Una vida demasiado longeva puede ser fatal para un escritor, aunque los proteja la senilidad. Yo no puedo tomarme en serio la proclamación del finado Ernesto Sábato como un gran escritor, o el autor de una o varias de las novelas centrales del siglo XX, o el intelectual comprometido contra los desafueros del mundo. Me asombra esa ristra choricera de enormidades insignificantes. Políticamente Sábato siempre fue un frívolo al que solo redimió su aceptación del encargo que le hizo el presidente Raúl Alfonsín para redactar el informe sobre las brutalidades inconcebibles de la dictadura militar argentina, cuando el Estado se dedicó a asesinar metódicamente a miles de ciudadanos. Antes Sábato fue un joven comunista, y después, brevemente, un peronista lleno de dudas, y luego un liberal, y después abogó por el orden castrense frente a los atentados montoneros y llegó a visitar al general Videla en compañía de otros escritores, Borges incluido. Cabe recordar que acudieron a la Casa Rosada para recibir explicaciones sobre algunos escritores supuestamente desaparecidos. Explicaciones bastante fantasiosas y muy miserables, por supuesto, pero que los presentes aceptaron en respetuoso silencio. Y luego se mandaron un bife.

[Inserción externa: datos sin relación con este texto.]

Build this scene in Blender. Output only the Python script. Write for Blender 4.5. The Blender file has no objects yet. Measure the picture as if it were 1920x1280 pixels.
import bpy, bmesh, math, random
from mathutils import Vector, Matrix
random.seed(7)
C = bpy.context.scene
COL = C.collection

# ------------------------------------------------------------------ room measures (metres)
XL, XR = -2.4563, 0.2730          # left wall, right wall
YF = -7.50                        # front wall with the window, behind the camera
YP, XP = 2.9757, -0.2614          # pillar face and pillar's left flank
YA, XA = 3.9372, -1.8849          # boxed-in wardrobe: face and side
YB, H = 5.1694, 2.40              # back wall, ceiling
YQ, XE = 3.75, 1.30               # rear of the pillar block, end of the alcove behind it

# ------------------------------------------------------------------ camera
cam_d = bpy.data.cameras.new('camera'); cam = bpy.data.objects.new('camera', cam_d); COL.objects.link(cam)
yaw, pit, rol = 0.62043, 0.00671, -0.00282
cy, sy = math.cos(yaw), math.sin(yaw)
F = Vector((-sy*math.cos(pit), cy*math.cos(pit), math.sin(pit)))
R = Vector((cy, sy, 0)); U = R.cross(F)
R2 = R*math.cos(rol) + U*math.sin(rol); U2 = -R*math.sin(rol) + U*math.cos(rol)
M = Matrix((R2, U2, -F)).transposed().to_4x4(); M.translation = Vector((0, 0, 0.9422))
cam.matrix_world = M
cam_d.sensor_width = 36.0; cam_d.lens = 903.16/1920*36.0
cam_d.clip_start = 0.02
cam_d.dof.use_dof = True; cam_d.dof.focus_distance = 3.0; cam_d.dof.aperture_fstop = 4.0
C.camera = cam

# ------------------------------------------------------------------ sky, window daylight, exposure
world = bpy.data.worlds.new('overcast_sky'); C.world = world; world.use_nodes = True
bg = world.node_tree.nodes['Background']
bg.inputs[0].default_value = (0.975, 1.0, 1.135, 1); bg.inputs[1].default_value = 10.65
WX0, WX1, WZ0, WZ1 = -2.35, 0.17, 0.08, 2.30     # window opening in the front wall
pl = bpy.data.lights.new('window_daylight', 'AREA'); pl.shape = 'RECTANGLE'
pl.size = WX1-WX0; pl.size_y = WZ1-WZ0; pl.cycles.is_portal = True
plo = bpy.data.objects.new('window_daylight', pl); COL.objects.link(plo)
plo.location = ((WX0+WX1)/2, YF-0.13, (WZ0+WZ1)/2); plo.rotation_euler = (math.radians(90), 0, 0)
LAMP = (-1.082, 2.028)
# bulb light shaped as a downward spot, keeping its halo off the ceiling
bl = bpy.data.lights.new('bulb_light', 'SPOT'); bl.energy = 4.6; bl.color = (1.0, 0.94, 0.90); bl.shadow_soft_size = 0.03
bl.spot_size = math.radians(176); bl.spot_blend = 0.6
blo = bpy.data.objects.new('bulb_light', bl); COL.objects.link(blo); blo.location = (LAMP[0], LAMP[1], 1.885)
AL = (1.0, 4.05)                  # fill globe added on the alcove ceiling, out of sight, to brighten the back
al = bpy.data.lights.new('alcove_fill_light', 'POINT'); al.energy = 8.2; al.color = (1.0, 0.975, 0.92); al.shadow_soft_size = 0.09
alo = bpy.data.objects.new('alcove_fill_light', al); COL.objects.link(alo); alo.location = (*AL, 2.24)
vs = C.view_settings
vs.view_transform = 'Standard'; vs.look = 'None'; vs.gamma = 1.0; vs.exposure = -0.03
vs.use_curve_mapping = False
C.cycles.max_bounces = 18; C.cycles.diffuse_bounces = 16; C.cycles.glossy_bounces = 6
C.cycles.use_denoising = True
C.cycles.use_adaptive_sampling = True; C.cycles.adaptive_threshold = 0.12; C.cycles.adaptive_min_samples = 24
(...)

Tanto sus novelas como sus ensayos se me antojaron siempre palimpsestos donde podía leerse claramente quien los había escrito antes. Sábato, que se pasó cerca de medio siglo intentando ser universalmente famoso, era un buen escritor, y un escritor fundamentalmente honrado, pero su obra ha envejecido mucho en apenas treinta años. Su mejor novela, Sobre héroes y tumbas, es un centón de engorrosa pedantería a la que solo rescata lo mejor del libro, El informe de ciegos, que es lo único que al cabo recuerdan los lectores, y cuando ocurre eso en una novela solo cabe hablar de un fracaso aplastante, de un error narrativo fundamental, de una estructura novelística clueca pese a sus abrumadoras pretensiones metafísicas. Recuerdo la estupefacción al leer libros como Uno y el Universo o Heterodoxias: Sábato tomaba sus ataques de ira, desprecio o desinformación, sus manías minúsculas o sus obsesiones grandilocuentes, como brillantes ataques de lucidez. No sabía reír.
Tampoco puede achacársele toda la culpa. Le tocó un siglo excepcional en la literatura argentina. Le tocaron Borges, Cortázar, Bioy Casares. Un siglo muy duro para las medianías ansiosas de encarnar la consciencia literaria de una nación.